URL: http://jeffreyhalford.com/
Instrumentally speaking, the latest album from Jeffrey Halford & the Healers – titled West Towards South – tells us a story as grand as its lyrics do in surreal songs like “A Town Called Slow,” “Ballad of Ambrose and Cyrus,” “Deeper Than Hell” and the title track. Progressively stylized but missing the overzealous pomp of a straight concept piece, West Towards South chronicles a pair of brothers in an ethereal journey across America, and through its brilliantly crafted string arrangements, devilishly dark poetry and startlingly emotive melodies, it provides us the picture window into Americana that few LPs of its kind have in recent years. Folk harmonies are met with blistering blues rhythm in “Dead Man’s Hand,” the band tries out some pensive balladry in “Sea of Cortez,” and even in simple tunes like “Willa Jean,” Jeffrey Halford & the Healers are utilizing an urbane style of play that you just don’t find every day in this business. Produced by Halford, Adam Rossi and Don Zimmer, West Towards South is an ambitious record with an old fashioned charm that country, folk and blues-rock fans of all ages won’t have a hard time getting into this season.
There’s a lot of layers to this mix, and next to most of the Americana that I’ve heard lately, it’s definitely one of the more intricately designed albums from a production standpoint that Jeffrey Halford & the Healers have released thus far. “Gallows” quakes the ground beneath our feet with the heavy march of its intro, and Halford’s Tom Waits-style croon only adds to the bleak atmosphere developing in the background. In “Three-Quarter Moon,” the mood isn’t much brighter, but the strings and the soft percussion that accompanies them are so hypnotizing that it’s not possible to become overwhelmed by the depth of the dirge filling the air around us.
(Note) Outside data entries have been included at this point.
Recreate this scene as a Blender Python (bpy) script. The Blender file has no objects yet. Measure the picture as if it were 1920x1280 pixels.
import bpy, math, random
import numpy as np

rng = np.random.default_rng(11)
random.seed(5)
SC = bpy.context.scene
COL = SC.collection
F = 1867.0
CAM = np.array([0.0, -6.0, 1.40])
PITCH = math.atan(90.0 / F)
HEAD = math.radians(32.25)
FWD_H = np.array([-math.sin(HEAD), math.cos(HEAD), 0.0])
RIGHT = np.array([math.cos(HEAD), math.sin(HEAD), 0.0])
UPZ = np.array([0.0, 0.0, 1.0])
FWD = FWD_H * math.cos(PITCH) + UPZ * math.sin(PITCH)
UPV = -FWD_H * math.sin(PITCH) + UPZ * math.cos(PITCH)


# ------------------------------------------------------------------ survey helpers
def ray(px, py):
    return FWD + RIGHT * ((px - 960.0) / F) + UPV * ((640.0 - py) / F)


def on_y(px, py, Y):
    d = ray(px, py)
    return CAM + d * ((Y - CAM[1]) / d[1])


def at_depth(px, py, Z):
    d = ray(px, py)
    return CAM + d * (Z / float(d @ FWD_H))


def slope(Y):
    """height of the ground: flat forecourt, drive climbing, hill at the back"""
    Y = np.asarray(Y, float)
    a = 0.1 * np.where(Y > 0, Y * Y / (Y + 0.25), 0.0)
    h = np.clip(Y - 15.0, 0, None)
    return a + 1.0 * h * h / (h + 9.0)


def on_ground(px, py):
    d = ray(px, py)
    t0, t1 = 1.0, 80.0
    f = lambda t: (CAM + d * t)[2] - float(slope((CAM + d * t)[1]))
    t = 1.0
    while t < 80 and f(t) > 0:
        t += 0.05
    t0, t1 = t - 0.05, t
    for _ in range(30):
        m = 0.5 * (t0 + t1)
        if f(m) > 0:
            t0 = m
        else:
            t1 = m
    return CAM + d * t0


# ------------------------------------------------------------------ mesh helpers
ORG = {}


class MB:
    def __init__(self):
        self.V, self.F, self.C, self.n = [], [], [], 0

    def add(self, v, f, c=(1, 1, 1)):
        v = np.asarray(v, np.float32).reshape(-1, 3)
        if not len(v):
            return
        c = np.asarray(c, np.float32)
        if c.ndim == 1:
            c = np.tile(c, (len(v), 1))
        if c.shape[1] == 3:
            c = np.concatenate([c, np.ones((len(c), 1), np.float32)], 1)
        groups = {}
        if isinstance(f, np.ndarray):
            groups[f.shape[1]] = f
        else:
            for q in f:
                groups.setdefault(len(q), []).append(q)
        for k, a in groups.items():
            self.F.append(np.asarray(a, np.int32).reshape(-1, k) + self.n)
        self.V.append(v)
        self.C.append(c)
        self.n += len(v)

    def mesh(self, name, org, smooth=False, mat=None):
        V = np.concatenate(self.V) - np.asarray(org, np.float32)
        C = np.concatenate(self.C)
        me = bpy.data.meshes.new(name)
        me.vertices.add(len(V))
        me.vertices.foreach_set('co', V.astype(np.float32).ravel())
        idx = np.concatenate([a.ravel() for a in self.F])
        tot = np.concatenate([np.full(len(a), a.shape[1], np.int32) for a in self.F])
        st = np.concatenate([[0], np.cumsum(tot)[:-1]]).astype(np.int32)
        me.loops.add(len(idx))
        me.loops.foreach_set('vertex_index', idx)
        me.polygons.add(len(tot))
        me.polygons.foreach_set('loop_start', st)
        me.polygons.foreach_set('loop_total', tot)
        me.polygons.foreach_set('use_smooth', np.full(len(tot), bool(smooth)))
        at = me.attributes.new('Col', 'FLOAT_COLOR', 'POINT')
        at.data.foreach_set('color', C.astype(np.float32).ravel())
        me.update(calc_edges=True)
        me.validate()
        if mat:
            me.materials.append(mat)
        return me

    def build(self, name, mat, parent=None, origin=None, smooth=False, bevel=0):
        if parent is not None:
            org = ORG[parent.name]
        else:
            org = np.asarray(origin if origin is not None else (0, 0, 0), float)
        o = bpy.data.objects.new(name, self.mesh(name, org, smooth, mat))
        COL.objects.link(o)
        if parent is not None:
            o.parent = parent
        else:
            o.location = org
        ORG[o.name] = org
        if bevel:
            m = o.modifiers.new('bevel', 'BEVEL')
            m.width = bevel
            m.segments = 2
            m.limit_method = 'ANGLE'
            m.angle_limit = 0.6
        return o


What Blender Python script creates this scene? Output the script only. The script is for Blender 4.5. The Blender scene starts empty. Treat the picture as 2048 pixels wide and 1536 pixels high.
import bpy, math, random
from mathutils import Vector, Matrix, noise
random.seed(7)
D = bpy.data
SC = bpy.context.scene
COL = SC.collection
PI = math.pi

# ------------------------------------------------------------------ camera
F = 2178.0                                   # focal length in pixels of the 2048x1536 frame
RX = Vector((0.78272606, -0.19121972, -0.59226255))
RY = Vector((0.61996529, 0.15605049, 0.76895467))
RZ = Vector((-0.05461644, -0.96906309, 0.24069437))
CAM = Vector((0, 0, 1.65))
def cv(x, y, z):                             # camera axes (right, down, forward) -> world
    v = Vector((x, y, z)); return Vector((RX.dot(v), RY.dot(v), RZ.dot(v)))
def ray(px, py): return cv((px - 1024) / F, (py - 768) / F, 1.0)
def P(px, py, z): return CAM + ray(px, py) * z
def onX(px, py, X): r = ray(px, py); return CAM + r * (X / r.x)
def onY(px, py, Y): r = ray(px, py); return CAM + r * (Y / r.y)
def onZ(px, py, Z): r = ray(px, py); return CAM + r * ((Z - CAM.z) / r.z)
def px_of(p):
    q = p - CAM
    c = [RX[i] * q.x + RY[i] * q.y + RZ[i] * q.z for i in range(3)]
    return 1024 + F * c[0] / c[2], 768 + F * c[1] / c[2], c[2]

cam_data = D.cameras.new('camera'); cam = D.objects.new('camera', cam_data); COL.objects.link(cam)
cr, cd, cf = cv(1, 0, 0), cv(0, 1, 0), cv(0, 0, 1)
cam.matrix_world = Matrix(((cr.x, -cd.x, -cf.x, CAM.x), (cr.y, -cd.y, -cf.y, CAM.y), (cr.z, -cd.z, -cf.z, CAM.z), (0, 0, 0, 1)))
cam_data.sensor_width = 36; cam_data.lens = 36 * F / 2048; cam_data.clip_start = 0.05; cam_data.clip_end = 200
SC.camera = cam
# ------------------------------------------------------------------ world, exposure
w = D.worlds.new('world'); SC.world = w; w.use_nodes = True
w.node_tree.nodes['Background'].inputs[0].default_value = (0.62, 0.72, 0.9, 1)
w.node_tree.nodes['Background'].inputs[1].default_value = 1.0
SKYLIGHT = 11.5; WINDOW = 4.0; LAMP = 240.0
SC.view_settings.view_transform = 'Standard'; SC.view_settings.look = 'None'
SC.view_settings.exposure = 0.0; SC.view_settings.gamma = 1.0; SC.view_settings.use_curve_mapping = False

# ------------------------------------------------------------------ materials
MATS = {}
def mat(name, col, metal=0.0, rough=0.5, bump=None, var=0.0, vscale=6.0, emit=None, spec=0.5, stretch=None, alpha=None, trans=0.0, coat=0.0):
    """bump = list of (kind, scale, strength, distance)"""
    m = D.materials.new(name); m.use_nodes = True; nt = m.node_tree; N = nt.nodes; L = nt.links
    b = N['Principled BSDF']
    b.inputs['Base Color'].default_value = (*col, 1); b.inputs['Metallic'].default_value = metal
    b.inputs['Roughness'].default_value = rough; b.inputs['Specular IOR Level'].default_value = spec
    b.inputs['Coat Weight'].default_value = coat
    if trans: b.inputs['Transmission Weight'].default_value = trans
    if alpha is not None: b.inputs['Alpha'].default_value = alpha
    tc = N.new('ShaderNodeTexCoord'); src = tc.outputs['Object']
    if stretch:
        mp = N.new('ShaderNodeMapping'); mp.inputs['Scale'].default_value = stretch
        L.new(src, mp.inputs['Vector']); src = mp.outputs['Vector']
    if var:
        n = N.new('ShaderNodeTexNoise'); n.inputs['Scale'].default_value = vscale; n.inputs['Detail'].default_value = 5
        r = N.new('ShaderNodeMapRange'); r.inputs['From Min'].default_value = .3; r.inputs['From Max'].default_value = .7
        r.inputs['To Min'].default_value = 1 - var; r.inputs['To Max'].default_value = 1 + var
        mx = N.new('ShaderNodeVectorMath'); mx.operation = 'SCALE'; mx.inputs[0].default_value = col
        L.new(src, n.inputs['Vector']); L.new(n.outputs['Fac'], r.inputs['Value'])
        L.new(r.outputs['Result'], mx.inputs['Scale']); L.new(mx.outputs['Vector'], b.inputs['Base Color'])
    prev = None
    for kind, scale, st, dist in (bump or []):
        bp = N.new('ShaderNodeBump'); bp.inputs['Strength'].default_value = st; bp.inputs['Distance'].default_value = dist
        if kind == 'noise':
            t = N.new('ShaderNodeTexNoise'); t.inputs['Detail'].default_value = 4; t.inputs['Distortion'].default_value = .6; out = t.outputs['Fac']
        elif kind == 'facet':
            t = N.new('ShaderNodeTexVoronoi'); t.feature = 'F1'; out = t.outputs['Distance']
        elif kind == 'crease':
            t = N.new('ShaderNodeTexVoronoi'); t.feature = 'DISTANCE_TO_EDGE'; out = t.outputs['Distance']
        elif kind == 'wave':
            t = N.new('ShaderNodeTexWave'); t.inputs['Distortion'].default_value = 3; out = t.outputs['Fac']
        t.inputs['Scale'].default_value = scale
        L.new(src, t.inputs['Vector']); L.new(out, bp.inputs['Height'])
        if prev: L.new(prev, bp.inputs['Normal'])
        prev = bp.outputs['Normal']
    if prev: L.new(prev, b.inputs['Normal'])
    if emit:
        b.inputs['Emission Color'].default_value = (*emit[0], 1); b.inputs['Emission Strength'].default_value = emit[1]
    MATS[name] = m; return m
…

Though progressive in nature, Halford is careful to avoid overstating the theme in West Towards South, with each of the songs presented to us here putting a different spin on a classic Americana sound without getting too experimental in their framework. “Geronimo,” which preps us for the absolutely spellbinding “The Ballad of Ambrose and Cyrus” at the end of the album, is literally made up of nothing more than a vocal, a couple of violins and a violent catharsis that is begging to come undone from beginning to end. It’s not the bluesy aggression of “Deeper than Hell,” but that’s the whole point; West Towards South is indeed as diverse as the country it celebrates.
After so many powerful offerings, Jeffrey Halford & the Healers are going stronger than ever and dropping a melodic masterpiece in West Towards South, an album that I find to be their most focused and engaging since Rainmaker. If you’ve been disillusioned with the state of country and a now hipster-plagued folk scene, you’d be wise to give this fine slice of Americana a shot this spring. It’s got all of the lyrical luster that Halford has built his reputation on, but boasts a more cerebral structure than anything he’s attached his name to before.